"""

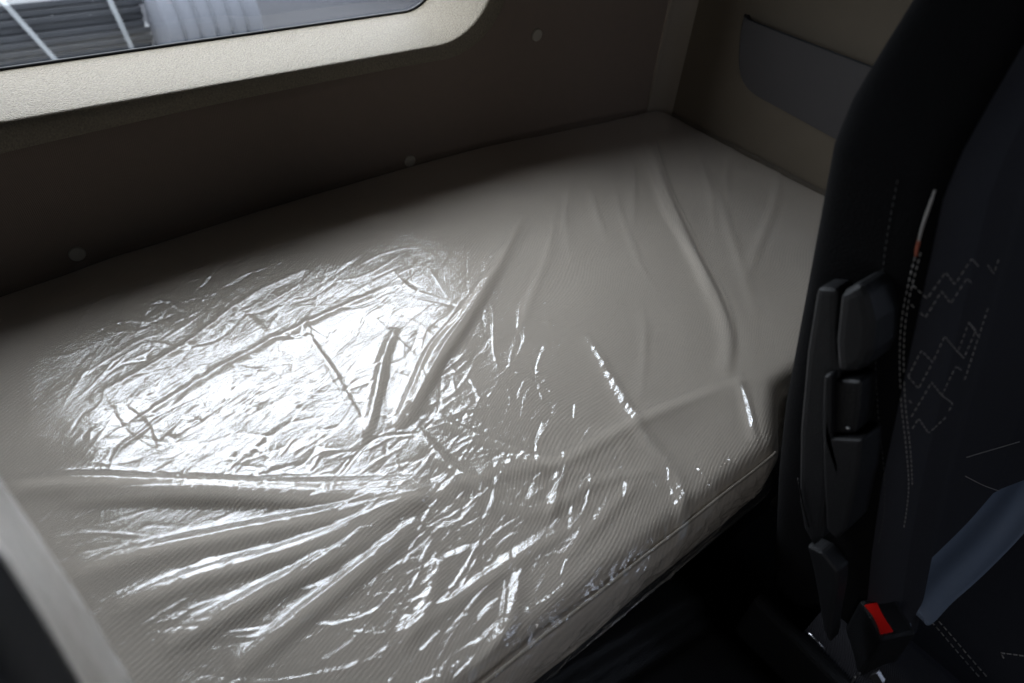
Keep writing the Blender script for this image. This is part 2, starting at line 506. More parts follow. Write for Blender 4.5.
# the hidden part carries on behind the seat: mirror the rounded end towards the front of the cab
top0 = atx(749, 15, XR); top1 = atx(864, 58, XR)
sl = (top1.z - top0.z) / (top1.y - top0.y)
bot0, bot1 = atx(778, 103, XR), atx(822, 127, XR)
slb = (bot1.z - bot0.z) / (bot1.y - bot0.y)
yend = bot1.y - .34
low = [(bot1.y - .1, bot1.z + slb * -.1), (yend + .05, bot1.z + slb * (yend + .05 - bot1.y)), (yend + .01, bot1.z + .02 + slb * (yend - bot1.y)),
       (yend, bot1.z + .06 + slb * (yend - bot1.y)), (yend, top0.z + sl * (yend - top0.y))]
outl = yz + low
pk = empty('wall_pocket', (XR, (top0.y + yend) / 2, bot0.z), 'grey moulded storage pocket with rounded lower corner fixed to the right side wall', 'storage pocket')
cy_ = sum(a for a, b in outl) / len(outl); cz_ = sum(b for a, b in outl) / len(outl)
bm = bmesh.new()
prof_ = [(1.0, 0.0), (.998, -.004), (.99, -.009), (.97, -.013), (.93, -.016)]
rg = []
ztop = lambda y: top0.z + sl * (y - top0.y)
for (s, dx) in prof_:
    r = []
    for (y, z) in outl:
        yy = cy_ + (y - cy_) * s; zz = cz_ + (z - cz_) * s
        f = (z - min(b for a, b in outl)) / (top0.z - min(b for a, b in outl))
        # the rim stays at the rim: open-topped pocket leaning out into the cab
        if s < 1 and z > ztop(y) - .012: zz = ztop(yy) - .0005
        r.append(bm.verts.new((XR + dx * (1 + .5 * max(0, f)), yy, zz)))
    rg.append(r)
m_ = len(outl)
for a, b in zip(rg, rg[1:]):
    for i in range(m_ - 1): bm.faces.new((a[i], a[i + 1], b[i + 1], b[i]))
bm.faces.new(rg[-1])
o = from_bm('pocket_front', bm, M['pocket'], smooth=True); adopt(o, pk)
for f_ in o.data.polygons:
    if len(f_.vertices) > 4: f_.use_smooth = False
md = o.modifiers.new('t', 'SOLIDIFY'); md.thickness = .003; md.offset = 0
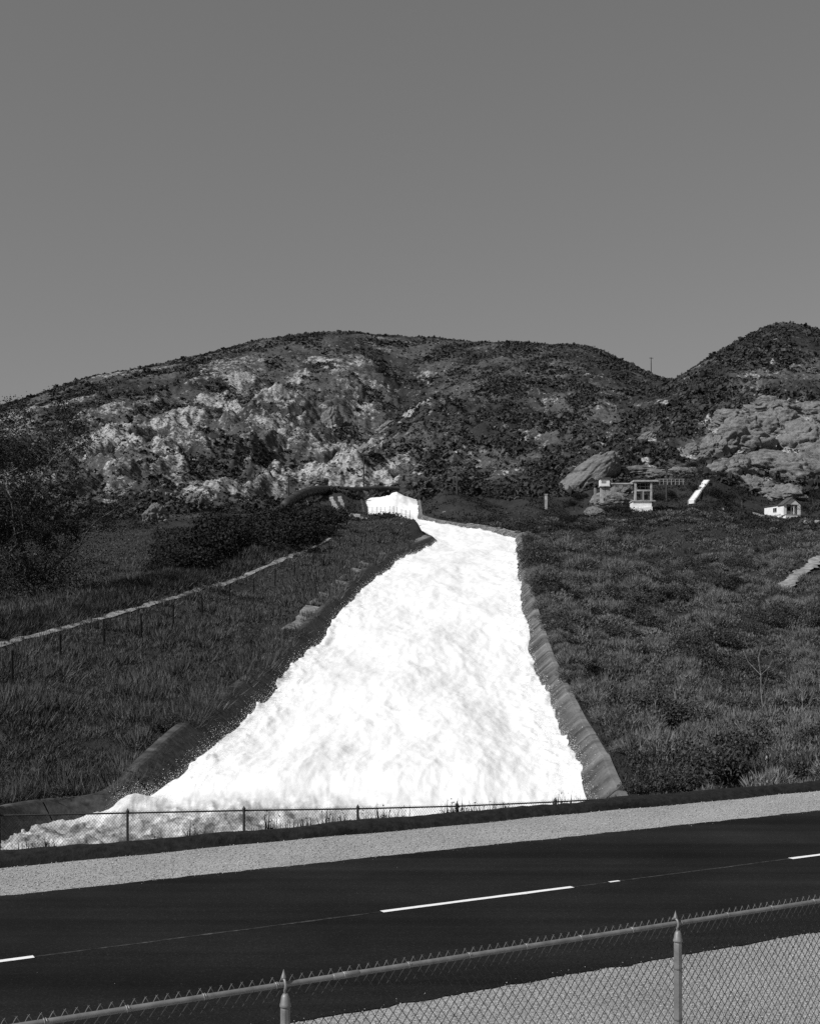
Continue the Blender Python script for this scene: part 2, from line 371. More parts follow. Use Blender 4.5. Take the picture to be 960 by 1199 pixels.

"""

# Work instructions
Where a line in the material contains "script", copy that line.

# The response
Keep writing the Blender script for this image. This is part 2, starting at line 506. More parts follow. Write for Blender 4.5.
Continue the Blender Python script for this scene: part 2, from line 371. More parts follow. Use Blender 4.5. Take the picture to be 960 by 1199 pixels.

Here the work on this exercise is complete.